The store is owned by Bill Perry and his two partners, Brad Bogle and Howard Gregory. In addition to getting superior products and excellent service with good prices you, can learn a lot of important things if you keep you eyes and ears open.
On my last visit there my attention became riveted on an unusual display of four bright yellow number two pencils. How can it be the most popular of all pencils and still be number two? The heading across the top of the frame read, "THERE ARE FOUR TYPES OF PEOPLE".
Those who "ARE AVERAGE". There was a simple normal looking pencil with a sharp point and an eraser. It was just an ordinary looking pencil. The kind most people use.
Thinking about success, Barry L. Callen wrote: "To succeed fully is beyond us, but to attempt less is unthinkable." Callen is right. We always give it our best shot.
Those who "DON'T DO ANYTHING". It had no point and no eraser. It was for all those who are "big blahs" in life. They never attempt anything. All their potential sleeps life away. Nobody will ever know what they might have done. They are like a juiceless orange. Nothing but pulp. Henrietta Mears put it this way: "It isn't that we fail when we try, but that we fail to try." Keep trying to do something.
Those who "MAKE NOTHING BUT MISTAKES". It had an eraser on both ends. No positive contributions to life. These people never get off the wrong track and on the right track. It is just one mistake after another.
Our mistakes may bring us closer to success. Think of the hundreds of failures Thomas Edison had attempting to make a workable light bulb. Each failure brought him closer to success. Robert H. Schuller offers this encouragement: "Failure doesn't mean God has abandoned you . . . It does mean God has a better idea."
Those who "NEVER MAKE MISTAKES". It was sharpened on both ends and had no eraser. A pencil for perfect people. Perfect in their own eyes. Their pencil is sharp on both ends, but those who use it never seem to get the point.

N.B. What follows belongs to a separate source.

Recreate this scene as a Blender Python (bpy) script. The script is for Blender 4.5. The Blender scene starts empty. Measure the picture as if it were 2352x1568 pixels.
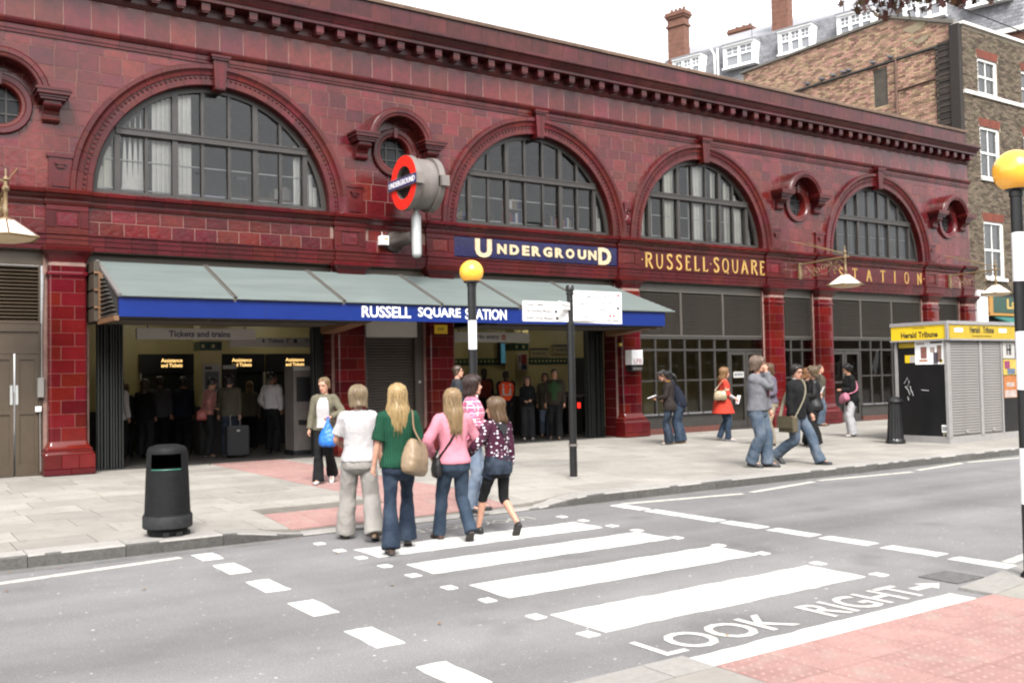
import bpy, math, random
import numpy as np
from mathutils import Vector, Matrix, noise
random.seed(7)
R = math.radians
scene = bpy.context.scene
COL = scene.collection
# ------------------------------------------------------------------ camera
YAW, PITCH, ROLL = R(34.088), R(2.040), R(-1.0785)
fwd = Vector((math.sin(YAW)*math.cos(PITCH), math.cos(YAW)*math.cos(PITCH), math.sin(PITCH)))
rgt = Vector((math.cos(YAW), -math.sin(YAW), 0)); upv = rgt.cross(fwd)
r2 = rgt*math.cos(ROLL)+upv*math.sin(ROLL); u2 = -rgt*math.sin(ROLL)+upv*math.cos(ROLL)
cam_data = bpy.data.cameras.new('camera'); cam = bpy.data.objects.new('camera', cam_data); COL.objects.link(cam)
cam.matrix_world = Matrix(((r2.x, u2.x, -fwd.x, 0), (r2.y, u2.y, -fwd.y, -18.288), (r2.z, u2.z, -fwd.z, 1.68), (0, 0, 0, 1)))
cam_data.sensor_width = 36; cam_data.lens = 36*2221.6/2352; cam_data.clip_end = 600; cam_data.clip_start = .05
scene.camera = cam
# ------------------------------------------------------------------ light
SUN_EL, SUN_AZ = R(48), R(205)      # azimuth measured clockwise from +Y
w = bpy.data.worlds.new('World'); scene.world = w; w.use_nodes = True
nt = w.node_tree; nt.nodes.clear()
sky = nt.nodes.new('ShaderNodeTexSky'); sky.sky_type = 'NISHITA'; sky.sun_disc = False
sky.sun_elevation = SUN_EL; sky.sun_rotation = SUN_AZ; sky.dust_density = 2; sky.air_density = 1.0; sky.ozone_density = 1
hs = nt.nodes.new('ShaderNodeHueSaturation'); hs.inputs['Saturation'].default_value = .10
bg = nt.nodes.new('ShaderNodeBackground'); bg.inputs[1].default_value = .122
wo = nt.nodes.new('ShaderNodeOutputWorld')
nt.links.new(sky.outputs[0], hs.inputs['Color']); nt.links.new(hs.outputs[0], bg.inputs[0]); nt.links.new(bg.outputs[0], wo.inputs[0])
sl = bpy.data.lights.new('sun', 'SUN'); sl.energy = 1.5; sl.angle = R(20); sl.color = (1, .965, .92)
so = bpy.data.objects.new('sun', sl); COL.objects.link(so)
sd = Vector((math.sin(SUN_AZ)*math.cos(SUN_EL), math.cos(SUN_AZ)*math.cos(SUN_EL), math.sin(SUN_EL)))
so.rotation_euler = sd.to_track_quat('Z', 'Y').to_euler(); so.location = sd*60
vs = scene.view_settings
vs.view_transform = 'Standard'; vs.look = 'None'; vs.exposure = 2.1; vs.gamma = 1; vs.use_curve_mapping = False
scene.cycles.max_bounces = 6; scene.cycles.diffuse_bounces = 3; scene.cycles.glossy_bounces = 3
scene.cycles.transmission_bounces = 4; scene.cycles.transparent_max_bounces = 12; scene.cycles.use_denoising = True
scene.cycles.caustics_reflective = False; scene.cycles.caustics_refractive = False
scene.cycles.sample_clamp_indirect = 4
scene.cycles.filter_width = 2.15
# ------------------------------------------------------------------ materials
MT = {}
# reflectance scale per material: the photograph is exposed bright, so paint stays near its real white and darks stay dark
KF = dict(asphalt=1.16, paving_slab=.86, paving_joint=.9, red_tactile=.72, road_paint=.74, worn_road_paint=.72, lettering_road_paint=.70, granite_kerb=.42, pale_kerb=.78, gutter_asphalt=1.2, cover_steel=.9, cover_infill=.9,
          white_enamel=.95, pole_white=.95, bright_white=1, finger_white=.8, sign_panel_white=.8, opal_glass=.95, dormer_white=1, white_sash_paint=1, painted_stone=.9, paper_white=.9, map_paper=1, blind_fabric=1.15, cream_blind_fabric=1.1, white_rail=1,
          oxblood_tile=.64, oxblood_tile_smooth=.57, oxblood_weathered=.58, pilaster_tile=.50, mortar=.55, mortar_dark=.6, frosted_canopy_glass=.33, silver_paint=.8, grey_metal=.48, gold_lettering=.62, pale_gold_lettering=.66, red_enamel=1.05, cloth_white=.46, cloth_white_shirt=.9, cloth_light_jogger=.65,
          cloth_pale_grey_trouser=.62, stock_brick=.55, party_wall_brick=.8, brick_mortar=.8, finger_print=.2, roof_lead=.9, roof_slate=.9, kiosk_shutter=.5, kiosk_aluminium=.5, yellow_board=.75, yellow_board_dirty=.62, yellow_plate=.9, skin=.7, chimney_brick=.38, red_rubbed_brick=.28, white_shop_paint=1, office_wall=.8, window_frame_paint=.34, louvre_paint=.62, grate_pit=1, hair_grey_sweat=.9, cream_tile=.95, hall_ceiling=.9, cast_iron=1.2, cloth_denim_dark=.36, cloth_denim_mid=.36, cloth_denim_wash=.5, cloth_denim_pale=.6, bin_plastic=.35, blue_enamel=.64, cloth_red_coat=.7, cloth_hi_vis_orange=.8, cloth_pink_sweater=.62, blue_plastic=.6, net_curtain=.9, coping=.42, white_box_paint=.8)
def mat(name, col, rough=.6, metal=0, spec=.5, var=.0, hue=0., nscale=8, namt=.0, bump=0., bscale=60, emit=0, coat=0, trans=0, col2=None, stretch=None, bdist=.01, vcol=False):
    """procedural material: base colour, blotch noise, per-piece variation, bump"""
    if name in MT: return MT[name]
    kf = KF.get(name, .5); col = tuple(c*kf for c in col); col2 = tuple(c*kf for c in col2) if col2 else None
    m = bpy.data.materials.new(name); m.use_nodes = True; t = m.node_tree; N = t.nodes; L = t.links
    b = N['Principled BSDF']
    b.inputs['Roughness'].default_value = rough; b.inputs['Metallic'].default_value = metal
    b.inputs['Specular IOR Level'].default_value = spec; b.inputs['Coat Weight'].default_value = coat
    b.inputs['Coat Roughness'].default_value = .08
    b.inputs['Transmission Weight'].default_value = trans
    c = N.new('ShaderNodeRGB'); c.outputs[0].default_value = (*col, 1); src = c.outputs[0]
    if vcol:
        a = N.new('ShaderNodeAttribute'); a.attribute_name = 'Col'; src = a.outputs['Color']
    tc = N.new('ShaderNodeTexCoord'); vec = tc.outputs['Object']
    if stretch:
        mp = N.new('ShaderNodeMapping'); mp.inputs['Scale'].default_value = stretch; L.new(vec, mp.inputs[0]); vec = mp.outputs[0]
    rnd = None
    if var or hue:
        oi = N.new('ShaderNodeObjectInfo'); ge = N.new('ShaderNodeNewGeometry')
        ad = N.new('ShaderNodeMath'); ad.operation = 'ADD'; L.new(oi.outputs['Random'], ad.inputs[0]); L.new(ge.outputs['Random Per Island'], ad.inputs[1])
        fr = N.new('ShaderNodeMath'); fr.operation = 'FRACT'; L.new(ad.outputs[0], fr.inputs[0]); rnd = fr.outputs[0]
        h = N.new('ShaderNodeHueSaturation'); L.new(src, h.inputs['Color'])
        mr = N.new('ShaderNodeMapRange'); mr.inputs['To Min'].default_value = 1-var; mr.inputs['To Max'].default_value = 1+var; L.new(rnd, mr.inputs[0]); L.new(mr.outputs[0], h.inputs['Value'])
        if hue:
            m2 = N.new('ShaderNodeMath'); m2.operation = 'MULTIPLY'; m2.inputs[1].default_value = 7.31; L.new(rnd, m2.inputs[0])
            f2 = N.new('ShaderNodeMath'); f2.operation = 'FRACT'; L.new(m2.outputs[0], f2.inputs[0])
            m3 = N.new('ShaderNodeMapRange'); m3.inputs['To Min'].default_value = .5-hue; m3.inputs['To Max'].default_value = .5+hue; L.new(f2.outputs[0], m3.inputs[0]); L.new(m3.outputs[0], h.inputs['Hue'])
        src = h.outputs[0]
    if namt or col2:
        n = N.new('ShaderNodeTexNoise'); n.inputs['Scale'].default_value = nscale; n.inputs['Detail'].default_value = 6; n.inputs['Roughness'].default_value = .65; L.new(vec, n.inputs['Vector'])
        if rnd is not None:
            n.noise_dimensions = '4D'
            mw = N.new('ShaderNodeMath'); mw.operation = 'MULTIPLY'; mw.inputs[1].default_value = 40; L.new(rnd, mw.inputs[0]); L.new(mw.outputs[0], n.inputs['W'])
        mx = N.new('ShaderNodeMix'); mx.data_type = 'RGBA'
        if col2:
            rp = N.new('ShaderNodeMapRange'); rp.inputs['From Min'].default_value = .42; rp.inputs['From Max'].default_value = .62; L.new(n.outputs[0], rp.inputs[0])
            L.new(rp.outputs[0], mx.inputs['Factor']); L.new(src, mx.inputs['A']); mx.inputs['B'].default_value = (*col2, 1)
        else:
            rp = N.new('ShaderNodeMapRange'); rp.inputs['From Min'].default_value = .3; rp.inputs['From Max'].default_value = .7
            rp.inputs['To Min'].default_value = 1-namt; rp.inputs['To Max'].default_value = 1+namt; L.new(n.outputs[0], rp.inputs[0])
            mx.blend_type = 'MULTIPLY'; mx.inputs['Factor'].default_value = 1; L.new(src, mx.inputs['A']); L.new(rp.outputs[0], mx.inputs['B'])
        src = mx.outputs['Result']
    L.new(src, b.inputs['Base Color'])
    if bump:
        n = N.new('ShaderNodeTexNoise'); n.inputs['Scale'].default_value = bscale; n.inputs['Detail'].default_value = 4; L.new(vec, n.inputs['Vector'])
        bp = N.new('ShaderNodeBump'); bp.inputs['Strength'].default_value = bump; bp.inputs['Distance'].default_value = bdist; L.new(n.outputs[0], bp.inputs['Height']); L.new(bp.outputs[0], b.inputs['Normal'])
    if emit:
        L.new(src, b.inputs['Emission Color']); b.inputs['Emission Strength'].default_value = emit
    MT[name] = m; return m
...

Speaking of those who are filled with pride, Billy Graham said, "Arrogance has its own built-in misery. The arrogant person may offend others but he hurts himself more." Malcolm Muggeridge, whom I once met, wrote: "What will finally destroy us is not communism nor facisim but man acting like God." He was right then and now. Pride precedes problems.
What kind of pencil do you have in your pocket, at your desk or by the phone? What kind of pencil do you use when writing your weekly check for the church, making out your monthly house and automobile payments, planning your yearly budget, or filing your annual tax returns?
The kind of pencils we use says a lot about what kind of person we really are. They give us small clues about our successes and failures in life, work habits, stress, depression, and self-centeredness.
The next time you visit the Teays Valley Hardware store be sure to ask the courteous and friendly people who work there to let you see that powerful pencil display. They will be delighted to let you look at the pencils that represent four types of people who make up most any community in the world.
Being perfect is not easy, but there is a pencil for all who are perfect. Perfection carries a big price tag. There is no great demand for pencils for perfect people. I've only heard of one person in all history who deserved one. He was not average, he was always going about doing good, never made any mistakes and being perfect had no need for a pencil of any kind. He didn't write on paper even though he did write a few words on the ground one day. He wrote the world's greatest volumes on minds and hearts. It is all in the record. It is written so you can read it for yourself. He had no need to write because so many others wrote about him.